Незадолго до начала операции генералы П. Г. Шафранов и М. Н. Завадовский, командиры стрелковых корпусов, которым предстояло прорывать вражескую оборону, и я как командир танкового корпуса были вызваны на НП к командарму К. Н. Галицкому. Докладывали мы представителю Ставки Верховного Главнокомандования маршалу А. М. Василевскому в присутствии командующего фронтом и командующего армией. Для нас это был очень ответственный момент, и мы, конечно, волновались. Однако наши решения одобрили и приняли без существенных поправок. Более того, маршал А. М. Василевский специально обратил внимание присутствующих на горький опыт осенне-зимних боев, когда поспешность ввода танкового корпуса привела к неоправданным потерям. Мне было ясно, что командарм К. Н. Галицкий понимает мои опасения и без особой необходимости рисковать не станет…
В 6 часов утра 23 июня началась наша артиллерийская подготовка. На участках прорыва было сосредоточено 200 орудий и минометов на километр фронта. В 8 часов 50 минут утра пехота при поддержке танков пошла в атаку. В боевых порядках стрелковых подразделений двинулись и наши офицерские пункты наблюдения и бригадные разведчики. За ними – передовые отряды 4 и 26-й гвардейских танковых бригад. Но едва пехота поднялась в атаку, начались неприятности. Случилось то, чего мы больше всего опасались, – огневая система немецкой обороны подавлена не была, и стрелковые части только местами вклинились в первую позицию…
В самом начале боя танковый батальон майора А. А. Радаева вынужден был по приказу командира стрелковой дивизии совместно с пехотой атаковать противника, но попал под прицельный огонь, потерял несколько танков и тут же был остановлен. На других участках наступления обстановка складывалась так же безотрадно. По данным корпусных и бригадных постов наблюдения и разведчиков я достаточно представлял сложившуюся ситуацию и уже нисколько не сомневался в том, что продвижение застопорилось неслучайно.
События подтвердили мои опасения: весь день 23 июня продолжался тяжелейший бой, а оборона противника прорвана не была! Бой продолжался и весь следующий день. И снова безрезультатно. Нервное напряжение достигло предела: двое суток идет ожесточеннейшее сражение, а оборона противника не прорвана.
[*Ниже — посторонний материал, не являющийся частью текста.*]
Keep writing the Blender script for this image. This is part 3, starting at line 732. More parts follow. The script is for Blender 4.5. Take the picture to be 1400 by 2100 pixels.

К концу 24 июня стало ясно, что и на этот раз немецкая оборона устояла, но… Было одно «но», которое привело меня в состояние возбуждения. 24 июня в разгар боя я получил донесение от командира 4-й танковой бригады. Полковник О. А. Лосик сообщал, что его разведка вместе с передовыми подразделениями наступающей 26-й гвардейской стрелковой дивизии из корпуса генерала П. Г. Шафранова сумела просочиться в обход северного фланга немецкого оборонительного рубежа и достичь в заболоченной лесистой местности местечка под названием Остров Юрьев. Севернее Острова Юрьева, докладывал О. А. Лосик, так же успешно продвигаются стрелковые части – противник оказывает там слабое сопротивление, и разведка бригады вышла вместе с пехотой в район поселка Старые Холмы.